When the Cuban revolutionary, José Martí awakens from death in the afterlife, he finds himself high in the Sierra Maestra and is swiftly led by forces to the Hacienda of the spirits. There he finds the ghosts of his fellow revolutionary comrades of Cuba's bid for independence.
As time continues, the spirit of José Martí finds the attic of the house in which the souls have been drawn. The apparitions of books swiftly manifest upon empty bookshelves lining the attic walls. Immediately observing the novel, Don Quixote de la Mancha he begins to read his unrivalled favorite literature aloud.
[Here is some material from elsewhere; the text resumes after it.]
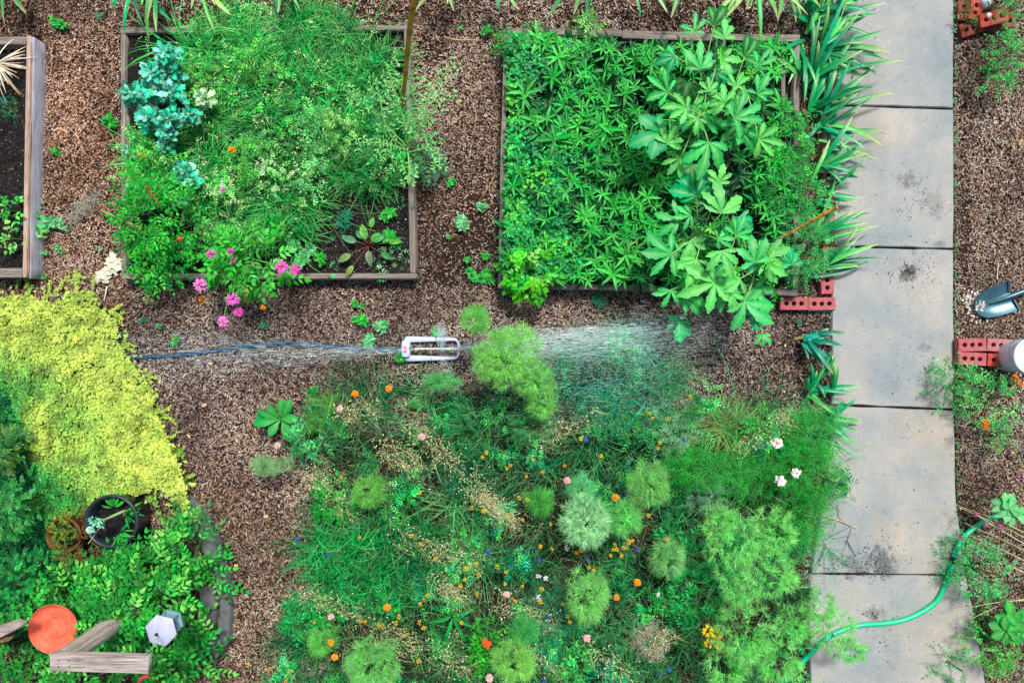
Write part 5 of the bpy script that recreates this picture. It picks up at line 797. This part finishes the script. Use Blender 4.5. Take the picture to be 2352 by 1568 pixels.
o = thing('bucket', 'white plastic bucket cut off by the right edge beside the stacked bricks', 'bucket', Wp(2372, 818, 0)); top = Wp(2372, 818, .3); cb = np.array([top[0], top[1], 0])
g = Geo(); lathe(g, cb, [(.0005, .0), (.105, .0), (.112, .02), (.12, .285), (.12, .29)], (1, 1, 1), 48); g.build('body', M_white, o, smooth=True)
g = Geo(); lathe(g, cb, [(.121, .275), (.128, .277), (.13, .292), (.126, .3), (.118, .302), (.114, .296), (.02, .297), (.0005, .297)], (1, 1, 1), 48); g.build('lid', M_white, o, smooth=True)
g = Geo(); th = np.linspace(-.3, PI+.3, 20); tube(g, np.stack([cb[0]+.134*np.cos(th), cb[1]+.134*np.sin(th)*.98, .26-.05*np.sin(th)], 1), .0025, sides=6); g.build('handle', M_steel, o)
# ---------------------------------------------------------------- hoses
M_gh = solid('green_hose_rubber', lin(10, 196, 140), .3, .5, 30, .12); M_bh = solid('navy_hose_rubber', lin(24, 70, 108), .35, .5, 30, .15); M_black = solid('black_plastic', (.012, .013, .018), .35, .5, 20, .2)
o = thing('garden_hose', 'bright green garden hose curving across the concrete path at the lower right', 'garden hose', Wp(2100, 1420, .06)); g = Geo()
hp = [(2440, 1150, .05), (2380, 1165, .06), (2330, 1176, .07), (2275, 1190, .07), (2225, 1222, .07), (2200, 1255, .075), (2188, 1290, .07), (2175, 1330, .066), (2155, 1375, .066), (2120, 1403, .066), (2075, 1423, .066), (2030, 1431, .066), (1985, 1434, .066), (1945, 1443, .066), (1910, 1458, .066), (1880, 1482, .066), (1850, 1512, .05), (1810, 1550, .03), (1770, 1600, .02)]
tube(g, bez([Wp(*p) for p in hp], 10), .0185, sides=12); g.build('hose', M_gh, o, smooth=True)
g = Geo(); tube(g, [Wp(2192.5, 1279, .072), Wp(2187.5, 1292, .07)], .022, sides=14); g.build('clip', M_black, o, smooth=True)
o = thing('garden_hose', 'thin dark blue garden hose running through the mulch to the sprinkler', 'garden hose', Wp(600, 790, .02)); g = Geo()
hp = [(240, 835, .02), (320, 820, .02), (400, 816, .02), (480, 807, .02), (560, 797, .025), (620, 790, .03), (665, 787, .03), (720, 792, .025), (790, 798, .02), (860, 800, .02), (910, 800, .03)]
tube(g, bez([Wp(*p) for p in hp], 10), .0135, sides=12); g.build('hose', M_bh, o, smooth=True)
g = Geo(); tube(g, [Wp(900, 800, .03), Wp(908, 800, .031), Wp(909, 800, .031), Wp(919, 800, .033)], [.013, .014, .018, .018], sides=14); g.build('coupling', M_black, o, smooth=True)
# ---------------------------------------------------------------- sprinkler
M_spr = solid('pale_blue_plastic', lin(190, 205, 232), .35, .5, 14, .06); M_red = solid('red_plastic', lin(225, 70, 80), .4, .5)
o = thing('sprinkler', 'pale blue oscillating lawn sprinkler spraying water to both sides', 'sprinkler', Wp(988, 801, 0)); zz = .055; cx, cy = 990, 801
def rr_path(hw, hh, rad, n=8):
    out = []
    for qx, qy, a0 in ((1, 1, 0), (-1, 1, 90), (-1, -1, 180), (1, -1, 270)):
        for k in range(n+1): a = math.radians(a0+90*k/n); out.append((qx*(hw-rad)+rad*math.cos(a), qy*(hh-rad)+rad*math.sin(a)))
    return np.array(out)
c3 = Wp(cx, cy, zz); ring = rr_path(.2, .069, .04); n = len(ring); g = Geo(); sec = []
nx_ = np.roll(ring, -1, 0)-np.roll(ring, 1, 0); nrm = np.stack([nx_[:, 1], -nx_[:, 0]], 1); nrm /= np.linalg.norm(nrm, axis=1)[:, None]; ths = np.arange(12)/12*2*PI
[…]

His fellow veterans also discover the library and as José Martí continues, he summons the spirit of Don Quixote; returned from the dead to an afterlife as a worldly ghost.
When the owners of the hacienda appear to the spirits for the first time, they become aware that their presence is felt by the couple. Soon Lina gives birth to a son. Instantly a special bond forms between Don Quixote and the newborn. The veterans are equally enamored with the new child; Fidel Alejandro Castro.
Don Quixote serves as a kind of alter ego for the young Castro, often seeing the events of his childhood and pre-revolution society through the prism of the rites of chivalry.
In The Lost Dream of Don Quixote, Rigg weaves historical fact with magical fiction into a story of how Fidel Castro drew from his subconscious spiritual guides which inspired his rise into becoming Cuba's revolutionary leader and laying the foundations for a new modern chivalric society.